I take photos partly as recreation, partly as a form of documentation of my environment, always with the intent of transferring something as accurately as I can. I'm so concerned with this that I don't even use Photoshop

And you?
rfmcdonald: (Default)
The Stockholm News covers the politicization of the 300th anniversary of the Swedish-Cossack-Russian Battle of Poltava, now being used in independent Ukraine as a critical point in the formation of the Ukrainian nation.

[I]t is interesting how the battle is seen and analysed today by both Swedes and Russians. But it is of course also interesting to see the physical battlefield and to feel the atmosphere.

This was our expectations when we travelled to Poltava, today in Eastern Ukraine, to see the 300 year ceremony of the battle. To wander around the battle field, to feel the atmosphere, to imagine how it must have felt for the soldiers and to meet and discuss the event with other Swedes or Russians. We also expected to witness the re-play of the battle which was promised.

It was not much of these expecations that was fulfilled. Instead the whole event was a lecture in how a new country like Ukraine use this ceremony for strengthening its national identity.

So, how can a battle between Sweden and Russia 300 years ago be used by Ukraine today? To understand this, we must give you a short historical resume.

[. . .]

When the Swedish army moved into Russia in 1708, this was an opportunity for the Cossacks to get independence. Therefore one of their leaders Ivan Mazepa joined the Swedish army. Mazepa contributed with skilled riders but above all with local geographical knowledge.

For Russia and Tsar Peter I, this was of course nothing else than treason, but for today´s Ukrainians this was a part of a long heroic struggle for an independent Ukraine. This is even more important in a young nation which is continously overshadowed by Russia. Considering that a new gas-conflict was evolving during our visit did probably not cool down the national feelings.


This is rather controversial in Russia, where Ukraine's honouring of a man seen in Russian nationalist historiography as a trait is exceptionally unpopular.
rfmcdonald: (Default)
The Globe and Mail's Julia Belluz explores how Rob Stewart, star of the early 1990s Canadian television show Tropical Heat, became a huge star in Serbia.

Stewart starred as Nick Slaughter, a pony-tailed, hairy-chested private investigator who worked on an island, amid beautiful women in bikinis. He was embarrassed by his acting on the “cheesy show” – which he describes as “a B-version of Magnum, P.I.” and which lasted for only three seasons – until he logged onto Facebook last December and found a fan group called “Tropical Heat/Nick Slaughter” with some 17,000 (mostly Serbian) followers.

[. . .]

With his neighbour, artist and neophyte filmmaker Marc Vespi, and Vespi's sister, Liza, Stewart went to Serbia last month to film a documentary called
Slaughter Nick for President that explores his superstar alter ego.

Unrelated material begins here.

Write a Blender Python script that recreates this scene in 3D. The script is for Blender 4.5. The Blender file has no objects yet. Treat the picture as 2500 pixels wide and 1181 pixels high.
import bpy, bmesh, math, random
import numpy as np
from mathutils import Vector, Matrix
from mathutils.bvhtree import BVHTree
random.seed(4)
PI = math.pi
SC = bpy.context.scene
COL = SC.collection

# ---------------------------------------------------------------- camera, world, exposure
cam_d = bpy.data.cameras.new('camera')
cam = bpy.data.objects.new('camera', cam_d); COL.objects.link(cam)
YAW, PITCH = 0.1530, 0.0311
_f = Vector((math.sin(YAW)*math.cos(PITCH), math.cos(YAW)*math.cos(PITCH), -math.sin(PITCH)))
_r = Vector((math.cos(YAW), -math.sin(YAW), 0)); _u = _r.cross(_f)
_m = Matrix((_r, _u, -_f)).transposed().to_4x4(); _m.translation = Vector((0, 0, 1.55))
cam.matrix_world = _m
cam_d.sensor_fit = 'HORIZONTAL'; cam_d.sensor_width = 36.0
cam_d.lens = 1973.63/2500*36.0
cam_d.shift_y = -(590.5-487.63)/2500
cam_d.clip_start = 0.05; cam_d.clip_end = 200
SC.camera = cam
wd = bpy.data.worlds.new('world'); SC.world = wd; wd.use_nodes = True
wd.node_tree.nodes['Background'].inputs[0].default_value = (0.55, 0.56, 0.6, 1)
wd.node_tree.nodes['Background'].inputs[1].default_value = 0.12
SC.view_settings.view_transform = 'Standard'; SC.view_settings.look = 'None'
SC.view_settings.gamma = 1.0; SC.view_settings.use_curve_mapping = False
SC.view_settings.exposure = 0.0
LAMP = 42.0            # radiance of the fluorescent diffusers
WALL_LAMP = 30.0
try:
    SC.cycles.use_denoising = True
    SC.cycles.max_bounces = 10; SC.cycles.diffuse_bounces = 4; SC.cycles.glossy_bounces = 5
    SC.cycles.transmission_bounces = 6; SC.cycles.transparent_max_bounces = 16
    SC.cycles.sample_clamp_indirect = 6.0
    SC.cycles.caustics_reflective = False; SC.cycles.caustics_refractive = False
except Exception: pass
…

In Belgrade, they were met with public hysteria. A series of media scrums awaited their arrival, along with groups of fans in tropical shirts (Slaughter's wardrobe staple). Photographers snapped away and then jumped in front of the cameras themselves to get a picture with their national hero.

The anticipation in Serbia had been building since March, when it was leaked to the press that Stewart would perform with a Serbian punk band at its 20th-anniversary concert. “It broke out all over the papers that Nick Slaughter was coming to Serbia,” says Stewart. “It was overwhelming.”

Stewart's Serbian host, prominent political activist Srdja Popovic – whom Stewart had contacted through Facebook – says that after a national newspaper published a photo of him with Stewart, “within 15 minutes, I got 300 calls – everybody asking, ‘Will you introduce me to Nick Slaughter?' and ‘I want a photo with Nick Slaughter.' I couldn't live my normal life.”


It turns out that in the 1990s, Tropical Heat was as popular a television show as any of the South American telenovelas imported at the same time, and as common as any of the nationalist propaganda shows, too. The character even became an icon in the anti-Milosevic opposition movements.

Globalization works in unexpected ways, doesn't it? That's why I like it.